I grew up in rural Ohio with parents who fought to ensure I had opportunities that they didn’t. Mom was a social worker. Dad was a farmer, mechanic and carpenter. They worked hard to get ahead, but they often found themselves treading water.

Today, I know that Ohio’s upside-down tax code is part of the reason families like the one I grew up in have trouble making ends meet. Right now, the poorest Ohioans on average pay nearly twice as much of their income in state and local taxes as the top 1% — and the state budget House Republicans just passed only makes that gap worse. Budgets are moral documents, and where we spend our resources says a lot about what we value. Ohio House Republicans’ budget values the wealthy over the rest of us, doubling down on failed policies with yet another income tax cut that would drain $380 million more from our communities simply to give the state’s richest a few more dollars a year that they don’t need.

It’s time for a change. The “All In For Ohio” coalition — a partnership between Innovation Ohio, the Ohio Organizing Collaborative and Policy Matters Ohio — recently unveiled what they are calling “The People’s Budget.” This policy roadmap asks: what if our state budget centered the people who make Ohio work, instead of the wealthy few who have been prioritized during three decades of Republican control in Columbus?
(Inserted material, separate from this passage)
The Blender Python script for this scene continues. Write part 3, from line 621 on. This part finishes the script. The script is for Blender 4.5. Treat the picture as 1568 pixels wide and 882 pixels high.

The last time Ohio had anything resembling a tax system that asked all Ohioans to pay their fair share I was barely out of diapers. Since then, due to the policy choices of certain politicians, inequity in our taxation scheme has gotten worse. It may be hard to remember, but we can see what an unrigging of our reverse-Robin Hood tax system would look like by looking to the past.

To rebalance Ohio’s broken tax code and target resources to those who need them, we should:

  • Restore the 7.5% income tax rate on the richest Ohioans that was in place under Republican Gov. George Voinovich, and add an additional bracket at 8.5% for folks making more than $500,000 a year.
  • Shrink the business income deduction — known as the “LLC loophole” — from $250,000 to $100,000 so that it serves actual small business owners and not big companies who exploit it to avoid paying their fair share.
  • Roll back the least productive of the $9 billion in tax breaks written into Ohio law by special interests and lobbyists.
  • Bring back a modest form of our state’s old corporate profit tax — we are now one of only six states without one — and put at least $500 million to work for all of us.
  • Improve the state earned income tax credit to reduce taxes for the least wealthy Ohioans by  adding a 10% refundability option, and help move more than 750,000 Ohioans out of poverty.

With these changes, 97% of Ohioans wouldn’t pay a cent more in taxes — but all of us would benefit. These dollars could ensure every new mom gets the healthcare she needs to live to hear her baby’s first word. That her child gets a great education. That when she works, she gets paid fairly for every hour she puts in. That’s the sort of basic dignity we all deserve, and we should all demand that our state government do more to help us achieve it.

As a county treasurer, I know a People’s Budget will help our communities, too. Columbus politicians have gotten used to asking communities to close gaps in state funding with local tax dollars. Many under-resourced communities simply can’t do it, which puts them and their residents further and further behind.

With a People’s Budget, we can give all Ohio families and communities like mine a chance for a fresh start and a fair shot. We should take it.